The King's council has practically limited itself to cases in which the state has an interest, especially the maintenance of public order. Chancery became an independent court rather than the arm of the king and his council. In Chancery and the King's Bench, the intellectual revival brought by humanism inspires novel procedures to be devised to meet current problems in disputed titles to land, inheritance, debt, breach of contract, promises to perform acts or services, deceit, nuisance, defamation, and the sale of goods.
A new remedy is specific performance, that is, performance of an act rather than money damages.
Evidence is now taken from witnesses.
Various courts had overlapping jurisdiction. For instance, trespass could be brought in the Court of Common Pleas because it was a civil action between two private persons. It could also be brought in the Court of the King's Bench because it broke the King's peace. It was advantageous for a party to sue for trespass in the King's court because there a defendant could be made to pay a fine to the king or be imprisoned, or declared outlaw if he did not appear at court.
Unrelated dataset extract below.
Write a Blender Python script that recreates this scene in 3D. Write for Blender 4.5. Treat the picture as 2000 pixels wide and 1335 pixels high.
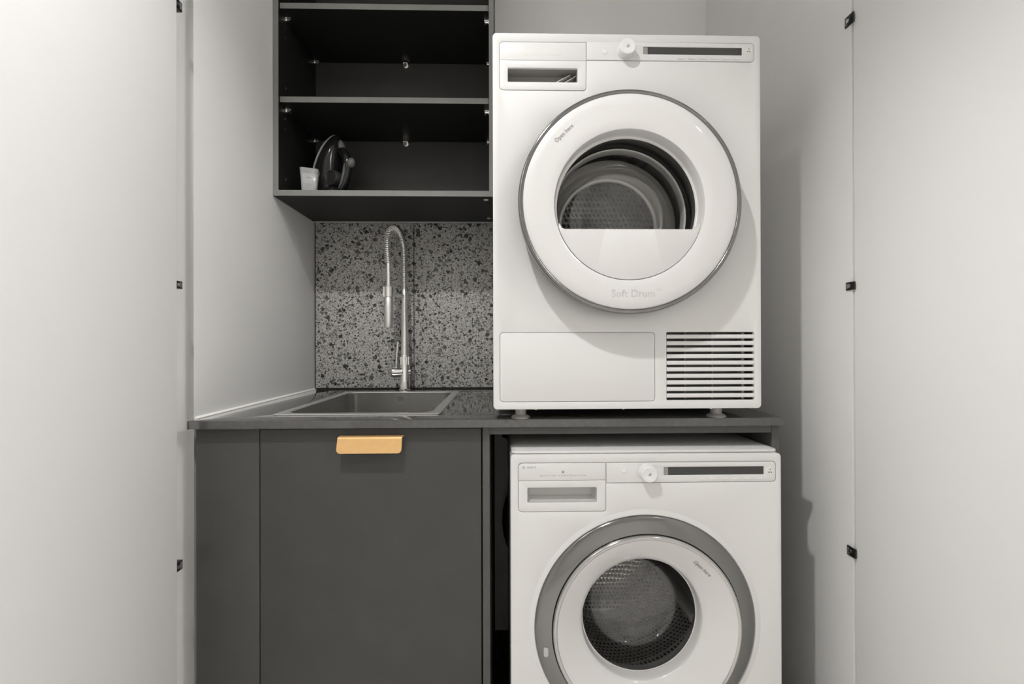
import bpy, bmesh, math, random
from mathutils import Vector, Matrix

random.seed(7)
for o in list(bpy.data.objects):
    bpy.data.objects.remove(o)
S = bpy.context.scene
COL = S.collection
PI = math.pi

# ------------------------------------------------------------------ camera
cam_d = bpy.data.cameras.new('camera')
cam_d.sensor_width = 36.0
cam_d.lens = 16.0
cam_d.clip_start = 0.02
cam = bpy.data.objects.new('camera', cam_d)
COL.objects.link(cam)
CAMZ = 1.092
cam.matrix_world = (Matrix.Translation((0, 0, CAMZ)) @ Matrix.Rotation(-19 / 889, 4, 'Z')
                    @ Matrix.Rotation(PI / 2 + 2 / 889, 4, 'X') @ Matrix.Rotation(-0.0025, 4, 'Z'))
S.camera = cam

# ------------------------------------------------------------------ world, lamps, exposure
w = bpy.data.worlds.new('world')
S.world = w
w.use_nodes = True
w.node_tree.nodes['Background'].inputs[0].default_value = (0.9, 0.95, 1.0, 1)
w.node_tree.nodes['Background'].inputs[1].default_value = 0.05

WARM = (1.0, 0.99, 0.985)


def spot(name, loc, power, size, blend, radius, col=WARM, tgt=None):
    d = bpy.data.lights.new(name, 'SPOT')
    d.energy = power
    d.spot_size = math.radians(size)
    d.spot_blend = blend
    d.shadow_soft_size = radius
    d.color = col
    o = bpy.data.objects.new(name, d)
    COL.objects.link(o)
    o.location = loc
    if tgt:
        o.rotation_euler = (Vector(tgt) - Vector(loc)).to_track_quat('-Z', 'Y').to_euler()
    return o


def area(name, loc, tgt, sx, sy, power, col):
    d = bpy.data.lights.new(name, 'AREA')
    d.shape = 'RECTANGLE'
    d.size = sx
    d.size_y = sy
    d.energy = power
    d.color = col
    o = bpy.data.objects.new(name, d)
    COL.objects.link(o)
    o.location = loc
    o.rotation_euler = (Vector(tgt) - Vector(loc)).to_track_quat('-Z', 'Y').to_euler()
    return o


# ceiling downlight in front of the cupboard (the key), two added ceiling fills, an added rear fill
spot('downlight_key', (-0.40, 0.20, 2.585), 84, 124, 0.55, 0.028)
area('side_fill_a', (1.5, -0.25, 2.59), (1.3, -0.25, 0), 0.6, 0.6, 43, WARM)  # added soft fill to brighten the left door and wall
area('side_fill_b', (-1.5, -0.25, 2.59), (-1.3, -0.25, 0), 0.6, 0.6, 11, WARM)  # weaker added fill from the opposite side

area('rear_fill', (0.0, -2.12, 1.40), (0, 1.0, 1.15), 2.4, 2.0, 2, (1.0, 0.98, 0.95))  # added weak frontal fill, no window is built there

S.view_settings.view_transform = 'Standard'
S.view_settings.look = 'None'
S.view_settings.gamma = 1.0
S.view_settings.use_curve_mapping = False
S.view_settings.exposure = -0.17
S.cycles.max_bounces = 10
S.cycles.diffuse_bounces = 6
S.cycles.glossy_bounces = 6
S.cycles.transparent_max_bounces = 16
S.cycles.caustics_reflective = False
S.cycles.caustics_refractive = False


# ------------------------------------------------------------------ materials
def new_mat(name):
    m = bpy.data.materials.new(name)
    m.use_nodes = True
    nt = m.node_tree
    return m, nt, nt.nodes['Principled BSDF']


def simple(name, col, rough=0.5, metal=0.0, coat=0.0, noise=0.0, nscale=30, bump=0.0, bscale=200, spec=0.5, aniso=0.0, coat_rough=0.05):
    m, nt, b = new_mat(name)
    b.inputs['Base Color'].default_value = (*col, 1)
    b.inputs['Roughness'].default_value = rough
    b.inputs['Metallic'].default_value = metal
    b.inputs['Coat Weight'].default_value = coat
    b.inputs['Coat Roughness'].default_value = coat_rough
    b.inputs['Specular IOR Level'].default_value = spec
    if aniso:
        b.inputs['Anisotropic'].default_value = aniso
    tc = nt.nodes.new('ShaderNodeTexCoord')
    if noise:
        n = nt.nodes.new('ShaderNodeTexNoise')
        n.inputs['Scale'].default_value = nscale
        n.inputs['Detail'].default_value = 6
        r = nt.nodes.new('ShaderNodeMapRange')
        r.inputs['From Min'].default_value = 0.3
        r.inputs['From Max'].default_value = 0.7
        r.inputs['To Min'].default_value = 1 - noise
        r.inputs['To Max'].default_value = 1 + noise
        mx = nt.nodes.new('ShaderNodeMix')
        mx.data_type = 'RGBA'
        mx.blend_type = 'MULTIPLY'
        mx.inputs['Factor'].default_value = 1
        mx.inputs['A'].default_value = (*col, 1)
        nt.links.new(tc.outputs['Object'], n.inputs['Vector'])
        nt.links.new(n.outputs['Fac'], r.inputs['Value'])
        nt.links.new(r.outputs['Result'], mx.inputs['B'])
        nt.links.new(mx.outputs['Result'], b.inputs['Base Color'])
    if bump:
        n2 = nt.nodes.new('ShaderNodeTexNoise')
        n2.inputs['Scale'].default_value = bscale
        n2.inputs['Detail'].default_value = 3
        bp = nt.nodes.new('ShaderNodeBump')
        bp.inputs['Strength'].default_value = bump
        bp.inputs['Distance'].default_value = 0.001
        nt.links.new(tc.outputs['Object'], n2.inputs['Vector'])
        nt.links.new(n2.outputs['Fac'], bp.inputs['Height'])
        nt.links.new(bp.outputs['Normal'], b.inputs['Normal'])
    return m


def terrazzo(name, light, mid, dark, rough, scale=74.0, spec=0.5):
    m, nt, b = new_mat(name)
    N = nt.nodes.new
    L = nt.links.new
    tc = N('ShaderNodeTexCoord')
    nz = N('ShaderNodeTexNoise')
    nz.inputs['Scale'].default_value = 140
    nz.inputs['Detail'].default_value = 2
    mxv = N('ShaderNodeMix')
    mxv.data_type = 'VECTOR'
    mxv.inputs['Factor'].default_value = 0.010
    L(tc.outputs['Object'], mxv.inputs['A'])
    L(tc.outputs['Object'], nz.inputs['Vector'])
    L(nz.outputs['Color'], mxv.inputs['B'])
    prev = None
    base = N('ShaderNodeTexNoise')
    base.inputs['Scale'].default_value = 230
    base.inputs['Detail'].default_value = 4
    L(tc.outputs['Object'], base.inputs['Vector'])
    rp = N('ShaderNodeValToRGB')
    rp.color_ramp.elements[0].position = 0.36
    rp.color_ramp.elements[0].color = (*mid, 1)
    rp.color_ramp.elements[1].position = 0.64
    rp.color_ramp.elements[1].color = (*light, 1)
    L(base.outputs['Fac'], rp.inputs['Fac'])
    prev = rp.outputs['Color']
    for sc_, thr, amount in ((scale * 0.84, 0.37, 0.48), (scale * 1.3, 0.38, 0.55), (scale * 2.3, 0.42, 0.65)):
        v = N('ShaderNodeTexVoronoi')
        v.inputs['Scale'].default_value = sc_
        L(mxv.outputs['Result'], v.inputs['Vector'])
        sep = N('ShaderNodeSeparateColor')
        L(v.outputs['Color'], sep.inputs['Color'])
        lim = N('ShaderNodeMath')
        lim.operation = 'MULTIPLY'
        lim.inputs[1].default_value = thr * 1.5
        L(sep.outputs['Red'], lim.inputs[0])
        lt = N('ShaderNodeMath')
        lt.operation = 'LESS_THAN'
        L(v.outputs['Distance'], lt.inputs[0])
        L(lim.outputs[0], lt.inputs[1])
        sel = N('ShaderNodeMath')
        sel.operation = 'LESS_THAN'
        L(sep.outputs['Green'], sel.inputs[0])
        sel.inputs[1].default_value = amount
        mul = N('ShaderNodeMath')
        mul.operation = 'MULTIPLY'
        L(lt.outputs[0], mul.inputs[0])
        L(sel.outputs[0], mul.inputs[1])
        chip = N('ShaderNodeMix')
        chip.data_type = 'RGBA'
        chip.inputs['A'].default_value = (*dark, 1)
        chip.inputs['B'].default_value = (*mid, 1)
        pw = N('ShaderNodeMath')
        pw.operation = 'POWER'
        pw.inputs[1].default_value = 2.2
        L(sep.outputs['Blue'], pw.inputs[0])
        L(pw.outputs[0], chip.inputs['Factor'])
        mx = N('ShaderNodeMix')
        mx.data_type = 'RGBA'
        L(mul.outputs[0], mx.inputs['Factor'])
        L(prev, mx.inputs['A'])
        L(chip.outputs['Result'], mx.inputs['B'])
        prev = mx.outputs['Result']
    L(prev, b.inputs['Base Color'])
    b.inputs['Roughness'].default_value = rough
    b.inputs['Specular IOR Level'].default_value = spec
    return m


def perforated(name, col, hole, scale, rough, thr=0.33, metal=0.35):
    m, nt, b = new_mat(name)
    N = nt.nodes.new
    L = nt.links.new
    uv = N('ShaderNodeTexCoord')
    v = N('ShaderNodeTexVoronoi')
    v.voronoi_dimensions = '2D'
    v.inputs['Scale'].default_value = scale
    v.inputs['Randomness'].default_value = 0.0
    L(uv.outputs['UV'], v.inputs['Vector'])
    lt = N('ShaderNodeMath')
    lt.operation = 'LESS_THAN'
    L(v.outputs['Distance'], lt.inputs[0])
    lt.inputs[1].default_value = thr
    mx = N('ShaderNodeMix')
    mx.data_type = 'RGBA'
    mx.inputs['A'].default_value = (*col, 1)
    mx.inputs['B'].default_value = (*hole, 1)
    L(lt.outputs[0], mx.inputs['Factor'])
    L(mx.outputs['Result'], b.inputs['Base Color'])
    bp = N('ShaderNodeBump')
    bp.inputs['Strength'].default_value = 0.6
    bp.inputs['Distance'].default_value = 0.004
    L(v.outputs['Distance'], bp.inputs['Height'])
    L(bp.outputs['Normal'], b.inputs['Normal'])
    b.inputs['Metallic'].default_value = metal
    b.inputs['Roughness'].default_value = rough
    return m


def glass(name, tint, ior=1.5, rough=0.0, extra=0.04):
    m = bpy.data.materials.new(name)
    m.use_nodes = True
    nt = m.node_tree
    nt.nodes.clear()
    N = nt.nodes.new
    L = nt.links.new
    out = N('ShaderNodeOutputMaterial')
    tr = N('ShaderNodeBsdfTransparent')
    tr.inputs['Color'].default_value = (*tint, 1)
    gl = N('ShaderNodeBsdfGlossy')
    gl.inputs['Color'].default_value = (1, 1, 1, 1)
    gl.inputs['Roughness'].default_value = rough
    lw = N('ShaderNodeLayerWeight')
    lw.inputs['Blend'].default_value = 0.5
    p5 = N('ShaderNodeMath')
    p5.operation = 'POWER'
    p5.inputs[1].default_value = 5.0
    L(lw.outputs['Facing'], p5.inputs[0])
    ad = N('ShaderNodeMath')
    ad.operation = 'MULTIPLY_ADD'
    ad.use_clamp = True
    ad.inputs[1].default_value = 0.6
    ad.inputs[2].default_value = 0.05 + extra
    L(p5.outputs[0], ad.inputs[0])
    mx = N('ShaderNodeMixShader')
    L(ad.outputs[0], mx.inputs['Fac'])
    L(tr.outputs[0], mx.inputs[1])
    L(gl.outputs[0], mx.inputs[2])
    L(mx.outputs[0], out.inputs['Surface'])
    return m


def frosted(name, col, alpha):
    m = bpy.data.materials.new(name)
    m.use_nodes = True
    nt = m.node_tree
    b = nt.nodes['Principled BSDF']
    b.inputs['Base Color'].default_value = (*col, 1)
    b.inputs['Roughness'].default_value = 0.15
    b.inputs['Alpha'].default_value = alpha
    return m


M = {}
M['wall'] = simple('wall_paint', (0.85, 0.845, 0.83), 0.6, noise=0.012, nscale=3, bump=0.05, bscale=300)
M['door'] = simple('door_laminate', (0.83, 0.825, 0.815), 0.38, noise=0.008, nscale=2)
M['caulk'] = simple('white_caulk', (0.86, 0.85, 0.83), 0.45)
M['hallfloor'] = simple('hall_floor_boards', (0.82, 0.80, 0.77), 0.4, noise=0.05, nscale=8)
M['white'] = simple('appliance_enamel', (0.70, 0.695, 0.685), 0.32, coat=0.25)
M['whitegloss'] = simple('gloss_white_plastic', (0.68, 0.67, 0.66), 0.3, coat=0.8)
M['whiteplastic'] = simple('satin_white_plastic', (0.76, 0.755, 0.745), 0.4)
M['greyplastic'] = simple('light_grey_plastic', (0.50, 0.495, 0.48), 0.4)
M['midgrey'] = simple('mid_grey_plastic', (0.16, 0.158, 0.15), 0.35)
M['footgrey'] = simple('foot_grey_plastic', (0.30, 0.29, 0.28), 0.45)
M['display'] = simple('display_glass', (0.045, 0.045, 0.042), 0.12)
M['display2'] = simple('display_lit_cell', (0.28, 0.28, 0.27), 0.2)
M['ink'] = simple('dark_ink', (0.05, 0.05, 0.05), 0.5)
M['ink2'] = simple('grey_ink', (0.20, 0.20, 0.195), 0.5)
M['ink3'] = simple('pale_grey_ink', (0.55, 0.545, 0.53), 0.5)
M['gripshade'] = simple('grip_shade_grey', (0.66, 0.655, 0.64), 0.5)  # shade of the dryer door's grip groove as a flat grey
M['chrome'] = simple('chrome', (0.90, 0.89, 0.875), 0.12, metal=1.0)
M['ring'] = simple('dark_chrome_ring', (0.24, 0.238, 0.23), 0.14, metal=1.0)
M['bezel'] = simple('bezel_chrome', (0.50, 0.495, 0.485), 0.12, metal=1.0)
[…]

A wrongful step on the defendant's land, a wrongful touch to his person or chattels could be held to constitute sufficient force and an adequate breach of the king's peace to sustain a trespass action. A new form of action is trespass on the case, which did not require the element of force or of breach of the peace that the trespass offense requires. Trespass on the case [or "case" for short] expands in usage to cover many types of situations. Stemming from it is "assumpsit", which provided damages for breach of an oral agreement and a written agreement without a seal.
Parliament's supremacy over all regular courts of law was firmly established and it was called "the high court of Parliament", paradoxically, since it came to rarely function as a law court.
The humanist intellectual revival also caused the church courts to try to eliminate contradictions with state law, for instance in debt, restitution, illegitimacy, and the age of legal majority.
The Bishop's Court in London had nine offenders a week by 1500. Half of these cases were for adultery and sexual offenses, and the rest were for slander, blasphemy, missing church services, and breach of faith. Punishment was penance by walking barefoot before the cross in the Sunday Procession dressed in a sheet and holding a candle.